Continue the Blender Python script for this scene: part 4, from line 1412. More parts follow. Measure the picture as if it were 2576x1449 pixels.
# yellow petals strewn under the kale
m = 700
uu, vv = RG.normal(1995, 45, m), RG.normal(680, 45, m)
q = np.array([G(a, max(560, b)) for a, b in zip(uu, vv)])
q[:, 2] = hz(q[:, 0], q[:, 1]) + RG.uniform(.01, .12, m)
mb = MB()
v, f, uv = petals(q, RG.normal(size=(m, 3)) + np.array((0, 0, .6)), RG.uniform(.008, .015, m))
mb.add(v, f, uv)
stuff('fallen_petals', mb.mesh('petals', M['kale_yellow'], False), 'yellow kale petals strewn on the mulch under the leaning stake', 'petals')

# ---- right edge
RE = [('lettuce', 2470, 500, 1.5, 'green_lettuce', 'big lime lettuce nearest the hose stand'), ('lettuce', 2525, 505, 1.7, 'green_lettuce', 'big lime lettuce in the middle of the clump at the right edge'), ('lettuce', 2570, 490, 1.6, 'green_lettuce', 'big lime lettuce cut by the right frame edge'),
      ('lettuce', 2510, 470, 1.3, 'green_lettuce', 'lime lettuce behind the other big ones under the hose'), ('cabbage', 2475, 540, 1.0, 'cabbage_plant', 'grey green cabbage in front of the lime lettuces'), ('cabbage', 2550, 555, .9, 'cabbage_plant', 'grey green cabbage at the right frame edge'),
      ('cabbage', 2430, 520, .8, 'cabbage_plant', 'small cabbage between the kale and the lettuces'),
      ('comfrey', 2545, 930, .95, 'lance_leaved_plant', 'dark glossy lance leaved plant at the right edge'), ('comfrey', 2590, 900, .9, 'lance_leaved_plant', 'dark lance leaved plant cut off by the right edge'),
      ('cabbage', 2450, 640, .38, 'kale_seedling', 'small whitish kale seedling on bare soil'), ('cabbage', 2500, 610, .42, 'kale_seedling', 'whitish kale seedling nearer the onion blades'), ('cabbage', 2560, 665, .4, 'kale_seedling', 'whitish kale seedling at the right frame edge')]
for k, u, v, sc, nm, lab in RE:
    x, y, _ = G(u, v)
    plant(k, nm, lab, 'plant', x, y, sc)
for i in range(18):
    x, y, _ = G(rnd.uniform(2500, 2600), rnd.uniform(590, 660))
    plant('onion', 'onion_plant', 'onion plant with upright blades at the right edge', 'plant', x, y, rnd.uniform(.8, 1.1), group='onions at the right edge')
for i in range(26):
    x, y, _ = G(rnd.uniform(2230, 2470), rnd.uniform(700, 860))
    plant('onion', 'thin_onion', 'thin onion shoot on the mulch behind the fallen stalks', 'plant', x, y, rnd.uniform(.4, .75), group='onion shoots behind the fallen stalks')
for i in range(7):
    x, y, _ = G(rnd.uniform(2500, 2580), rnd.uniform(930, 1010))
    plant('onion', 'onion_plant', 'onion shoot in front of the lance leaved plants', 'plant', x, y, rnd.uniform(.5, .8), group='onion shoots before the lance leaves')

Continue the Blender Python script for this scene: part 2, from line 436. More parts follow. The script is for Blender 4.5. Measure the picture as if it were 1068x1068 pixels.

-- Exercise objective --
Lines from the start of the material above through the line containing "leaning stake', 'petals')" are to be duplicated exactly, and only those.

-- Response to this exercise --
Continue the Blender Python script for this scene: part 4, from line 1412. More parts follow. Measure the picture as if it were 2576x1449 pixels.
# yellow petals strewn under the kale
m = 700
uu, vv = RG.normal(1995, 45, m), RG.normal(680, 45, m)
q = np.array([G(a, max(560, b)) for a, b in zip(uu, vv)])
q[:, 2] = hz(q[:, 0], q[:, 1]) + RG.uniform(.01, .12, m)
mb = MB()
v, f, uv = petals(q, RG.normal(size=(m, 3)) + np.array((0, 0, .6)), RG.uniform(.008, .015, m))
mb.add(v, f, uv)
stuff('fallen_petals', mb.mesh('petals', M['kale_yellow'], False), 'yellow kale petals strewn on the mulch under the leaning stake', 'petals')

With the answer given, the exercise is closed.